Repeat exactly, please, the lines that begin at the start of the listing and end at the line holding "return lin((r / 255, g / 255, b / 255))".

BEGIN SUPPLIED INFORMATION

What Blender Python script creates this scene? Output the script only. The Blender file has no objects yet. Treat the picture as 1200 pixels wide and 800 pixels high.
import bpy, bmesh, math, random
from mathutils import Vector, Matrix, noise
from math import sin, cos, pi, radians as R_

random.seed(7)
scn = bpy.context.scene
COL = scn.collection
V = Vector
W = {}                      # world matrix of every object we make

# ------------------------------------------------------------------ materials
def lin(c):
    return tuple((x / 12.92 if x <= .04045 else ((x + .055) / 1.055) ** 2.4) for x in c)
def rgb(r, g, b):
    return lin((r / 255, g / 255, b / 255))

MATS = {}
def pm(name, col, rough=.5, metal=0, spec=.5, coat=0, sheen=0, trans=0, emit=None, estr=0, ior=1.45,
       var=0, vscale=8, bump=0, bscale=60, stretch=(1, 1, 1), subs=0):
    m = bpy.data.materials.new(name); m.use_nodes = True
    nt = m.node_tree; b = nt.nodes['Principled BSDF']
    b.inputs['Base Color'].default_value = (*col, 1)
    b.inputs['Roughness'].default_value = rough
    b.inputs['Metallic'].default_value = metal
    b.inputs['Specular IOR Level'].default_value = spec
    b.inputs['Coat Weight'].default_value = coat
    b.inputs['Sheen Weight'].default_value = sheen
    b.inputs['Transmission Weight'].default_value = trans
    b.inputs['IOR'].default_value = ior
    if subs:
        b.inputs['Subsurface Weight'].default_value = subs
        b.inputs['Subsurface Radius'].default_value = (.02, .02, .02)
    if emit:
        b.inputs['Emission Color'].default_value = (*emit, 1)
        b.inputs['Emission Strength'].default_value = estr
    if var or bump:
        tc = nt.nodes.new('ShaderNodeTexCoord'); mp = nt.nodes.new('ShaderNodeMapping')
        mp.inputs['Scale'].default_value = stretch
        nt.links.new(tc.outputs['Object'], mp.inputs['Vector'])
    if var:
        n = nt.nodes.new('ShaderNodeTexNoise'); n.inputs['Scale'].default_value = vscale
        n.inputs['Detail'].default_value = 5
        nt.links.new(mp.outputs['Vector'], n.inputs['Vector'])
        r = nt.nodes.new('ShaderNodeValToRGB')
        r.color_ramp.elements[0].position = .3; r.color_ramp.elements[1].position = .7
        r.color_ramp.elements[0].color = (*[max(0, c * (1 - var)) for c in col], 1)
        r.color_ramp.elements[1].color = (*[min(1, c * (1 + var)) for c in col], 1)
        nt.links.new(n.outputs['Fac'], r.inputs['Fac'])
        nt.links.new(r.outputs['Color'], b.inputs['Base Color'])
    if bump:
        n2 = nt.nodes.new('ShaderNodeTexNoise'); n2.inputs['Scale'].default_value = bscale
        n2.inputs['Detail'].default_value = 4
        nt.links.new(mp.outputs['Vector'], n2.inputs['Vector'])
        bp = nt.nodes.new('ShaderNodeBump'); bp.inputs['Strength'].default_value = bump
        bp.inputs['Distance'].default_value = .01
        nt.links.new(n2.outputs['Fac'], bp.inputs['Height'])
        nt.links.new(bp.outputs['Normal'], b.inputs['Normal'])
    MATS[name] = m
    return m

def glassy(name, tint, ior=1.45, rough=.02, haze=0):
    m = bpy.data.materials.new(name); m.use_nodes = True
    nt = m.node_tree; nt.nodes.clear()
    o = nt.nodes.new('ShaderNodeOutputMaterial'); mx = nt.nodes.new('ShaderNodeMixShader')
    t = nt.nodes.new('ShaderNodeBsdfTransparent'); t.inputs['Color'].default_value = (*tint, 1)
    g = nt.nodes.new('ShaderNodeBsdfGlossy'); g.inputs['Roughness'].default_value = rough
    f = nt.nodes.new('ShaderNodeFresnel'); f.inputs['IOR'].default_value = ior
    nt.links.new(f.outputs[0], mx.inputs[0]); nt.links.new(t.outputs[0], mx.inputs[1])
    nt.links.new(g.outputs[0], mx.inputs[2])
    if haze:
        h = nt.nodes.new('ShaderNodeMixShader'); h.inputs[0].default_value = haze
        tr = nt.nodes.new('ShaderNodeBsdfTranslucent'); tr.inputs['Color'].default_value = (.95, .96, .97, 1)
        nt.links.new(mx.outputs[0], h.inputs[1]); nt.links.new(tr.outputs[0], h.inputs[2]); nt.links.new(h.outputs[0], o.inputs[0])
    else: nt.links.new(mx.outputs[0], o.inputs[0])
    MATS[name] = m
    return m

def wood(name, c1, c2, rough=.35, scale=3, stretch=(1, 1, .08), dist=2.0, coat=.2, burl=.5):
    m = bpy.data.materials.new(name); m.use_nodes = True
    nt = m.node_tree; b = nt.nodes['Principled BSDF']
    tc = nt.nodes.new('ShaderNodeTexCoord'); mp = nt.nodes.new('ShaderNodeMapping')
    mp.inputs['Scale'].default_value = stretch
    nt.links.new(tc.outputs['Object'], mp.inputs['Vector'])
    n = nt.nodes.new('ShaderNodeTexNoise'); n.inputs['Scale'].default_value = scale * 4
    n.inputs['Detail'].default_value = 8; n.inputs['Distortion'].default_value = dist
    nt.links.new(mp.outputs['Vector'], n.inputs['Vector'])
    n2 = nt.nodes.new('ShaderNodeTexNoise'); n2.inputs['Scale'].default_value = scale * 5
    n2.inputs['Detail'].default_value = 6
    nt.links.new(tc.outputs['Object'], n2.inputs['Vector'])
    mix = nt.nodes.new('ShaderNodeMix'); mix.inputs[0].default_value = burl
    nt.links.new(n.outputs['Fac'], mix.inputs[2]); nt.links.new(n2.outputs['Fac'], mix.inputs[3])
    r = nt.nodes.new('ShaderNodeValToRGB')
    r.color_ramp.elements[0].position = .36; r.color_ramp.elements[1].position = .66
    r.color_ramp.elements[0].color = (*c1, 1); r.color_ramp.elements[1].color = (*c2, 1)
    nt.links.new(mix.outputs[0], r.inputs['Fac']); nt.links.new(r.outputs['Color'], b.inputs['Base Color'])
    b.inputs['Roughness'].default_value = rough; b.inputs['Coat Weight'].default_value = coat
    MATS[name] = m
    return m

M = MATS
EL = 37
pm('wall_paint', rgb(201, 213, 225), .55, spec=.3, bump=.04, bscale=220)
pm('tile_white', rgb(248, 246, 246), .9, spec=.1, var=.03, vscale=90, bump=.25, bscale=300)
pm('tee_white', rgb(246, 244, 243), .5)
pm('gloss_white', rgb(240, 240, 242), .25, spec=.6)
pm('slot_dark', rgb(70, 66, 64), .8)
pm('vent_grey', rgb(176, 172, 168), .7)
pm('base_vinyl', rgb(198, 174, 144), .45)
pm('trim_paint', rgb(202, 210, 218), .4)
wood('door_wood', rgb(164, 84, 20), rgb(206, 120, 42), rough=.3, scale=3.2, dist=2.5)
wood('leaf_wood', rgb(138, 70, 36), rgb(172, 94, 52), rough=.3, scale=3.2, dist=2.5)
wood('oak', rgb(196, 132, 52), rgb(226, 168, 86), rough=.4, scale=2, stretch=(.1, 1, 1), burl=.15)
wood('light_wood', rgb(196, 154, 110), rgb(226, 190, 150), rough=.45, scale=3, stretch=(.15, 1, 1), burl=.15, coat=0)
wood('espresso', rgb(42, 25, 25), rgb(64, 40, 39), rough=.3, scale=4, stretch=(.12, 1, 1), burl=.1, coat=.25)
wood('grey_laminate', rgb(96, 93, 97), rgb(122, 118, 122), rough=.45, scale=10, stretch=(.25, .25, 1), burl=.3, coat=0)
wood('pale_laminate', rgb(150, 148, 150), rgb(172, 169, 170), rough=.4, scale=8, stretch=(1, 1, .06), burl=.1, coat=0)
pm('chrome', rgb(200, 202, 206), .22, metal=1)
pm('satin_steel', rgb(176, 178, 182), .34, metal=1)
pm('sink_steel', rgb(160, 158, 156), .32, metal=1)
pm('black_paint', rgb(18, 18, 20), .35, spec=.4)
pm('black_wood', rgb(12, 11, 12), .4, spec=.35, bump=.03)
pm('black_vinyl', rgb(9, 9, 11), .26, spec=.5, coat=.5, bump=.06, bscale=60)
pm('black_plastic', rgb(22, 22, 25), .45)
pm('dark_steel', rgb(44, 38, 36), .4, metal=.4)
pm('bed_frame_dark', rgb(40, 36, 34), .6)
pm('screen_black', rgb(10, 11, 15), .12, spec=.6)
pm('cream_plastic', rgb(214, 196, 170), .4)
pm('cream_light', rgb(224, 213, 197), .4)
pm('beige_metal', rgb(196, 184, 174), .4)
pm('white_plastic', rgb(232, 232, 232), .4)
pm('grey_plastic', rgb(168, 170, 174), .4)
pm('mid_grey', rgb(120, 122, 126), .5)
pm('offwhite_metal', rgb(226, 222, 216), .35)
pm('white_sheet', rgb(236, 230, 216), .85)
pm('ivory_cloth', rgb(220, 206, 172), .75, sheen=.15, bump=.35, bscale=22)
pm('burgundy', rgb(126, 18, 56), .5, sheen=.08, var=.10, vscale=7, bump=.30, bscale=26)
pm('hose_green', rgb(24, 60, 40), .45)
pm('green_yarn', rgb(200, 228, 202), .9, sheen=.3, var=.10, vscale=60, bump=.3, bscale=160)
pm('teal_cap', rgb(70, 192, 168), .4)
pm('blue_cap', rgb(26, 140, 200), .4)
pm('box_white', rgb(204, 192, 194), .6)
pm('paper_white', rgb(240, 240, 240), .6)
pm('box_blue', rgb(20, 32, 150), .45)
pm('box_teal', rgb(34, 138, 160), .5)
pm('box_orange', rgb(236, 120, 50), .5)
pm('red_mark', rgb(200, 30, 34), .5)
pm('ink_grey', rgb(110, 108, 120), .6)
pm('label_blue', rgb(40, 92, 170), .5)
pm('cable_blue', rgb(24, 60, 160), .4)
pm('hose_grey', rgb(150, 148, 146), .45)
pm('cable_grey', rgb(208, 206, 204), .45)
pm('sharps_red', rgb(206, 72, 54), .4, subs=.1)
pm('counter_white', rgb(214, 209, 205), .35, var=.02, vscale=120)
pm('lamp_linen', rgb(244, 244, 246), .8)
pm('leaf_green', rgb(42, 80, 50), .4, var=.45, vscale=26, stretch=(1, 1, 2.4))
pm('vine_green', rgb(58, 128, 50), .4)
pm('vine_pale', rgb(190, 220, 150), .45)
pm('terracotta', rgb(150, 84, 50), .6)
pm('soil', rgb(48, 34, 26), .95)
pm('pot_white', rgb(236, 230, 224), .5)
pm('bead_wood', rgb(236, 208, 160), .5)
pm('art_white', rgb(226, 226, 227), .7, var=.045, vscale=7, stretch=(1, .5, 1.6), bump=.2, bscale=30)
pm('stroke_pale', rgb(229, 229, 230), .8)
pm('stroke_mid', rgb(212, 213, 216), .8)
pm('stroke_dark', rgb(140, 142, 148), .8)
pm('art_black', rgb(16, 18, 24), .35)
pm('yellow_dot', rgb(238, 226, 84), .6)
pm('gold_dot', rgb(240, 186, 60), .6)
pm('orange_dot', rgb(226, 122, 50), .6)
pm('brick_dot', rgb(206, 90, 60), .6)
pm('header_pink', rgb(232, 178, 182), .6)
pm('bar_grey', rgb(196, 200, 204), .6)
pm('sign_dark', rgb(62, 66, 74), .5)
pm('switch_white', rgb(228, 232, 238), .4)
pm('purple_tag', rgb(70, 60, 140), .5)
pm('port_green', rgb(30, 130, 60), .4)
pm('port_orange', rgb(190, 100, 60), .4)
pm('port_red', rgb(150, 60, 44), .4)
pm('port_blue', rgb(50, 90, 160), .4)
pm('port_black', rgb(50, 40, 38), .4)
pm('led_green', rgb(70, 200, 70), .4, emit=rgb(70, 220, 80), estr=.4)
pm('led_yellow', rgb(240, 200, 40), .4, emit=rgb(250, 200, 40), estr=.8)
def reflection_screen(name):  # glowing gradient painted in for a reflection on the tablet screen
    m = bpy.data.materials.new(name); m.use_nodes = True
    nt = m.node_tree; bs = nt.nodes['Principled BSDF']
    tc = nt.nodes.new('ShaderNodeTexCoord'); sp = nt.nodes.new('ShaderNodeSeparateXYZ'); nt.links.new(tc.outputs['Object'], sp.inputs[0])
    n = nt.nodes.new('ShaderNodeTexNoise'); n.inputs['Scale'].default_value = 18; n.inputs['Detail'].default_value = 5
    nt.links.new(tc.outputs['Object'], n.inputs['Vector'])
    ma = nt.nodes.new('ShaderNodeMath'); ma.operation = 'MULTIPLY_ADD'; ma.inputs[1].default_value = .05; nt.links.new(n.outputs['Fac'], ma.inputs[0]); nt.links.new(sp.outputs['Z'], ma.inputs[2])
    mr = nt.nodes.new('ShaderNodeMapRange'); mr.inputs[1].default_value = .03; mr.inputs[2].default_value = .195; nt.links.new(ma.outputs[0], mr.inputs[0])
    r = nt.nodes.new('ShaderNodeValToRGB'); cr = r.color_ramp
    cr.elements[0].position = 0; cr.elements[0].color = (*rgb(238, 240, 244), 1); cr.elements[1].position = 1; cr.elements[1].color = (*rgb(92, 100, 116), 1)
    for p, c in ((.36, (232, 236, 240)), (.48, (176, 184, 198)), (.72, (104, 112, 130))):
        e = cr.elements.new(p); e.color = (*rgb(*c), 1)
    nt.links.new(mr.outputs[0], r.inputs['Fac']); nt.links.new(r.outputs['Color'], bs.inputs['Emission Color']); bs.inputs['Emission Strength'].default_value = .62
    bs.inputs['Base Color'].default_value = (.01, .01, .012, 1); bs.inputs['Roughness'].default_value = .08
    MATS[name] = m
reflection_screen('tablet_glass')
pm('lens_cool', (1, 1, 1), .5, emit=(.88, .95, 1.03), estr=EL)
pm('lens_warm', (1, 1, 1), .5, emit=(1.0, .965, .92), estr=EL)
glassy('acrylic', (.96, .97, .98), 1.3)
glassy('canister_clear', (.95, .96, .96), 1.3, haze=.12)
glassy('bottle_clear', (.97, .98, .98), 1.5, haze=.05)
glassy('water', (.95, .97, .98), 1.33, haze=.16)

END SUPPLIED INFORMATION

■ FINISHED EXERCISE ■
What Blender Python script creates this scene? Output the script only. The Blender file has no objects yet. Treat the picture as 1200 pixels wide and 800 pixels high.
import bpy, bmesh, math, random
from mathutils import Vector, Matrix, noise
from math import sin, cos, pi, radians as R_

random.seed(7)
scn = bpy.context.scene
COL = scn.collection
V = Vector
W = {}                      # world matrix of every object we make

# ------------------------------------------------------------------ materials
def lin(c):
    return tuple((x / 12.92 if x <= .04045 else ((x + .055) / 1.055) ** 2.4) for x in c)
def rgb(r, g, b):
    return lin((r / 255, g / 255, b / 255))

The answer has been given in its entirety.